Records contained in a dataset:
----------------
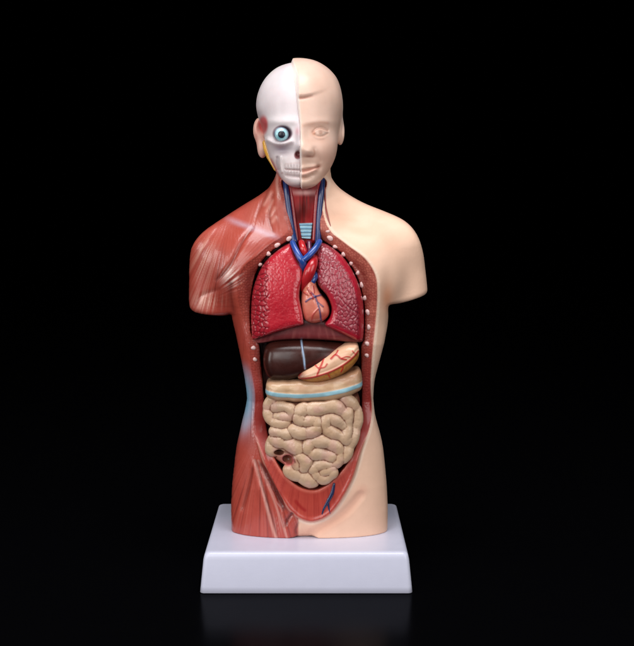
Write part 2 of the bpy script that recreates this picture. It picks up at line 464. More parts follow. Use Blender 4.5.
mix(mus, (112, 34, 28), sm(.42, .12, (reg_delt*st_delt+reg_pec*st_pec+reg_thigh*st_thigh+reg_neck*st_neck+reg_side*st_side)+(1-np.clip(reg_delt+reg_pec+reg_thigh+reg_neck+reg_side, 0, 1)))*.6)
# white tendon fans and strokes, partly specular highlights painted on the fibres
w_ = gz(px, py, 203, 262, 7, 16, 8)*sm(.45, .62, st_delt); mix(mus, (226, 180, 160), .5*w_)
w_ = gz(px, py, 231, 277, 6.5, 6.5, 30)*sm(.35, .6, st_pec); mix(mus, (246, 222, 212), 1.0*w_)
w_ = gz(px, py, 205, 303, 9, 6)*sm(.35, .6, st_delt); mix(mus, (238, 190, 172), .75*w_)
for a, b in (((263,205),(270,193)), ((266,212),(271,201)), ((270,216),(274,209)), ((272,222),(275,218))): mix(mus, (222, 156, 140), .6*line_w(px, py, [a, b], 1.4, 2.4))
mix(mus, (235, 195, 180), .5*line_w(px, py, [(275,168),(276,182),(279,205)], 1.0, 2.4)*sm(207, 190, py))
mix(mus, (236, 190, 175), .4*line_w(px, py, [(254,462),(263,492),(270,520),(276,538)], 1.3, 1.2))
mix(mus, (236, 190, 175), .35*line_w(px, py, [(258,462),(272,495),(281,520),(287,538)], 1.0, 1.2))
mix(mus, (238, 205, 190), .4*gz(px, py, 285, 525, 8, 9)*sm(.5, .68, st_thigh))
for p_, w_, a_ in GR:
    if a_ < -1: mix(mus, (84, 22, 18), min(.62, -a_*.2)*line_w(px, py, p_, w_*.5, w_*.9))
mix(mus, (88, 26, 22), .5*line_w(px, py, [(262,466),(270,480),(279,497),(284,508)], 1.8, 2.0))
# painted collar-bone and hip-bone patches
mix(mus, (186, 158, 172), .75*line_w(px, py, [(221,218.5),(240,225),(258,231),(283,240)], 2.0, 3.4)*(.6+.5*fbm(px*.15, py*.3, 51))*sm(216, 236, px)*sm(286, 270, px))
mix(mus, (132, 196, 226), 1.0*gz(px, py, 242.5, 403, 6, 16, 0)**.7*sm(.2, .5, gz(px, py, 243, 400, 9, 24)))
mix(mus, (196, 190, 206), .45*gz(px, py, 239, 428, 7, 9))
mw_ = sm(1.2, -1.2, px-mid)
mw_ = np.where((yy > 0), sm(308, 304, px), mw_)
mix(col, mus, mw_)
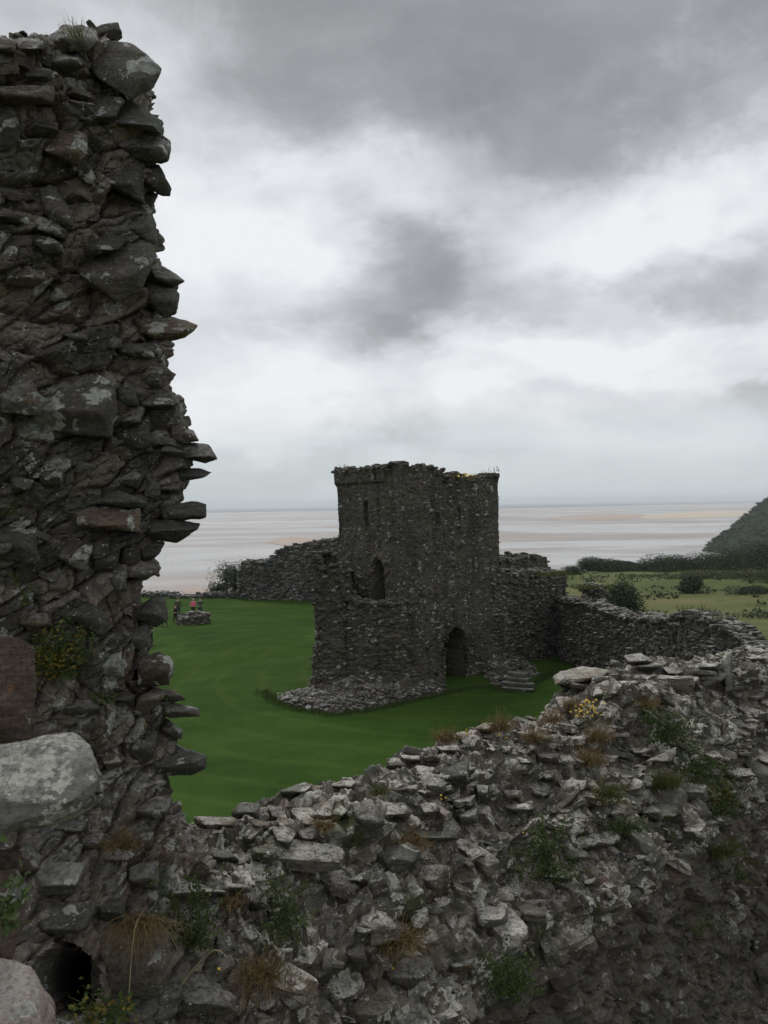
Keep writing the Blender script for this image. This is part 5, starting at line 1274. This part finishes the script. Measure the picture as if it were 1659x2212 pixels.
# toward the horizon the cloud base blends into pale blue grey air
hz=N.mr(z_,.0,.14,1,0); cl=N.mix(N.math('MULTIPLY',hz,.70),cl,(.53,.615,.645))
cl=N.mix(N.mr(z_,0,-.08),cl,(.30,.30,.29))
sky=N.n('ShaderNodeTexSky',sky_type='NISHITA',sun_disc=False); sky.sun_elevation=SUN_EL; sky.sun_rotation=SUN_AZ; sky.altitude=50
cs=N.n('ShaderNodeVectorMath',operation='SCALE'); N.l(cl,cs.inputs[0]); cs.inputs['Scale'].default_value=10.0
mx=N.mix(.94,sky.outputs[0],cs.outputs[0])
bg=N.n('ShaderNodeBackground'); bg.inputs['Strength'].default_value=.1; N.l(mx,bg.inputs[0]); ow=N.n('ShaderNodeOutputWorld'); N.l(bg.outputs[0],ow.inputs[0])
sl=bpy.data.lights.new('sun','SUN'); sl.energy=1.4; sl.angle=R(18); sl.color=(1,.97,.93); so=bpy.data.objects.new('sun',sl); COL.objects.link(so)
dv_=Vector((math.sin(SUN_AZ)*math.cos(SUN_EL),math.cos(SUN_AZ)*math.cos(SUN_EL),math.sin(SUN_EL))); so.rotation_euler=dv_.to_track_quat('Z','Y').to_euler()

# ------------------------------------------------------------------ haze
HAZE=True
if HAZE:
    bm=bmesh.new(); bmesh.ops.create_cube(bm,size=1); me=bpy.data.meshes.new('haze'); bm.to_mesh(me); bm.free(); hz_=bpy.data.objects.new('haze',me); COL.objects.link(hz_)
    hz_.scale=(88000,50000,150); hz_.location=(0,21500,-47+75); m=bpy.data.materials.new('haze_air'); m.use_nodes=True; t=m.node_tree; t.nodes.clear()
    pv=t.nodes.new('ShaderNodeVolumePrincipled'); pv.inputs['Color'].default_value=(.86,.92,.97,1); pv.inputs['Density'].default_value=9e-5; pv.inputs['Anisotropy'].default_value=.2
    oo=t.nodes.new('ShaderNodeOutputMaterial'); t.links.new(pv.outputs[0],oo.inputs['Volume']); me.materials.append(m); tag(hz_,'thin sea haze fading the far shore','haze',kind='stuff')

# ------------------------------------------------------------------ camera
cam=bpy.data.cameras.new('camera'); co=bpy.data.objects.new('camera',cam); COL.objects.link(co); scene.camera=co
cam.sensor_fit='VERTICAL'; cam.sensor_height=24; cam.lens=24*F_PX/1024; cam.clip_end=90000; cam.clip_start=.05
co.matrix_world=Matrix(((Rv[0],Uv[0],-Fv[0],CAM[0]),(Rv[1],Uv[1],-Fv[1],CAM[1]),(Rv[2],Uv[2],-Fv[2],CAM[2]),(0,0,0,1)))
cam.dof.use_dof=True; cam.dof.focus_distance=9; cam.dof.aperture_fstop=6.5
scene.view_settings.view_transform='Standard'; scene.view_settings.look='None'; scene.view_settings.exposure=0; scene.view_settings.gamma=1
c=scene.cycles; c.max_bounces=5; c.diffuse_bounces=3; c.glossy_bounces=2; c.transmission_bounces=2; c.volume_bounces=1; c.transparent_max_bounces=4
c.use_denoising=True
try: c.denoiser='OPENIMAGEDENOISE'
except Exception: pass
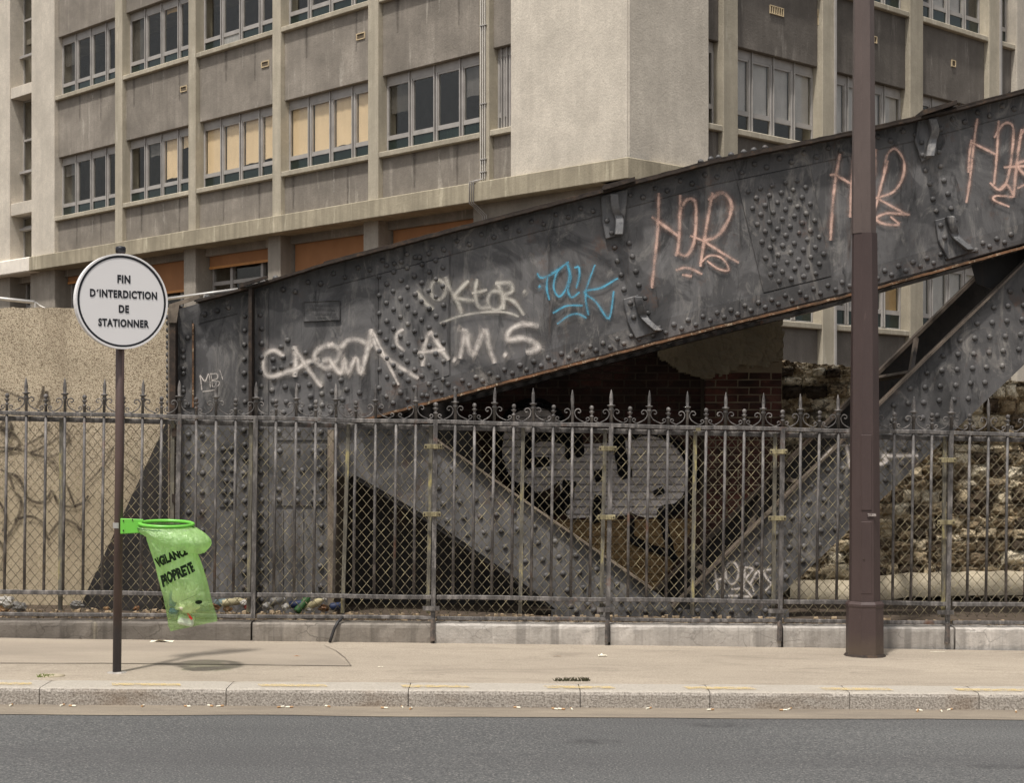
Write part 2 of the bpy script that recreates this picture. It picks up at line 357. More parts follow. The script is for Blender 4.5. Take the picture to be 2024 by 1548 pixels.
def sheet(name, xs, ys, zf_, mat, jag=None):
    mb = MB(); nx, ny = len(xs), len(ys)
    for j, y in enumerate(ys):
        for x in xs:
            yy = y+(jag(x) if jag and j == 0 else 0); mb.v.append((x, yy, zf_(x, yy)))
    for j in range(ny-1):
        for i in range(nx-1): mb.f.append((j*nx+i, j*nx+i+1, (j+1)*nx+i+1, (j+1)*nx+i)); mb.uv.append(None)
    return link(name, mb.mesh(name), mat, kind='structure')
XS = [-300, -60, -12]+[-12+.25*i for i in range(1, 96)]+[12, 60, 300]
sheet('ground', [-600, 0, 600], [-600, 0, 900], lambda x, y: -.9, M['soil'])
sheet('road', XS, [-40, -10, 0, 5, 9, 11.2, 11.7], lambda x, y: rz(x), M['asphalt'])
sheet('gutter', XS, [11.06, 11.2, 11.45], lambda x, y: rz(x)+.004+max(0, y-11.2)*.02, M['gutter'],
      lambda x: .06*noise.noise(Vector((x*.9, 3, 1)))+.03*noise.noise(Vector((x*4, 1, 1)))+.012*noise.noise(Vector((x*13, 1, 1))))
sheet('pavement', XS, [11.74, 12.2, 12.6, 13, 13.4, 13.75, 13.95], gz, M['pave'])
sheet('terrain_behind_fence', XS, [14.05, 14.6, 15.5, 17, 20, 26, 60, 200], lambda x, y: .13-.012*max(-12, min(12, x))+.02*noise.noise(Vector((x*2, y*2, 0))), M['soil'])
# older patch in the pavement, with its joint
def pxp(px, py):                                  # pavement point under a pixel
    Y = 12.5
    for _ in range(30):
        X = (px-CX)*Y/F; Y = (CZ-gz(X, Y))*F/(py-HY)
    X = (px-CX)*Y/F; return Vector((X, Y, gz(X, Y)))
mb = MB(); q = [pxp(-60, 1312), pxp(200, 1312.5), pxp(450, 1315), pxp(694, 1318), pxp(640, 1277), pxp(450, 1272), pxp(200, 1266), pxp(-60, 1261)]
mb.add([v+Vector((0, 0, .004)) for v in q], [tuple(range(8))])
link('pavement_patch', mb.mesh('pavement_patch'), M['patch'], kind='structure')
mb = MB(); q = [pxp(-60, 1312), pxp(120, 1313.5), pxp(200, 1312.5), pxp(330, 1314.5), pxp(450, 1315), pxp(560, 1317.5), pxp(694, 1318), pxp(682, 1302), pxp(664, 1288), pxp(640, 1277)]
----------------
SHORT TASK: In the entries above, find the line that contains "mix(col, mus, mw_)", then repeat exactly every line from the first one through that line, with no pictures.

ANSWER FOR THIS EXERCISE:
Write part 2 of the bpy script that recreates this picture. It picks up at line 464. More parts follow. Use Blender 4.5.
mix(mus, (112, 34, 28), sm(.42, .12, (reg_delt*st_delt+reg_pec*st_pec+reg_thigh*st_thigh+reg_neck*st_neck+reg_side*st_side)+(1-np.clip(reg_delt+reg_pec+reg_thigh+reg_neck+reg_side, 0, 1)))*.6)
# white tendon fans and strokes, partly specular highlights painted on the fibres
w_ = gz(px, py, 203, 262, 7, 16, 8)*sm(.45, .62, st_delt); mix(mus, (226, 180, 160), .5*w_)
w_ = gz(px, py, 231, 277, 6.5, 6.5, 30)*sm(.35, .6, st_pec); mix(mus, (246, 222, 212), 1.0*w_)
w_ = gz(px, py, 205, 303, 9, 6)*sm(.35, .6, st_delt); mix(mus, (238, 190, 172), .75*w_)
for a, b in (((263,205),(270,193)), ((266,212),(271,201)), ((270,216),(274,209)), ((272,222),(275,218))): mix(mus, (222, 156, 140), .6*line_w(px, py, [a, b], 1.4, 2.4))
mix(mus, (235, 195, 180), .5*line_w(px, py, [(275,168),(276,182),(279,205)], 1.0, 2.4)*sm(207, 190, py))
mix(mus, (236, 190, 175), .4*line_w(px, py, [(254,462),(263,492),(270,520),(276,538)], 1.3, 1.2))
mix(mus, (236, 190, 175), .35*line_w(px, py, [(258,462),(272,495),(281,520),(287,538)], 1.0, 1.2))
mix(mus, (238, 205, 190), .4*gz(px, py, 285, 525, 8, 9)*sm(.5, .68, st_thigh))
for p_, w_, a_ in GR:
    if a_ < -1: mix(mus, (84, 22, 18), min(.62, -a_*.2)*line_w(px, py, p_, w_*.5, w_*.9))
mix(mus, (88, 26, 22), .5*line_w(px, py, [(262,466),(270,480),(279,497),(284,508)], 1.8, 2.0))
# painted collar-bone and hip-bone patches
mix(mus, (186, 158, 172), .75*line_w(px, py, [(221,218.5),(240,225),(258,231),(283,240)], 2.0, 3.4)*(.6+.5*fbm(px*.15, py*.3, 51))*sm(216, 236, px)*sm(286, 270, px))
mix(mus, (132, 196, 226), 1.0*gz(px, py, 242.5, 403, 6, 16, 0)**.7*sm(.2, .5, gz(px, py, 243, 400, 9, 24)))
mix(mus, (196, 190, 206), .45*gz(px, py, 239, 428, 7, 9))
mw_ = sm(1.2, -1.2, px-mid)
mw_ = np.where((yy > 0), sm(308, 304, px), mw_)
mix(col, mus, mw_)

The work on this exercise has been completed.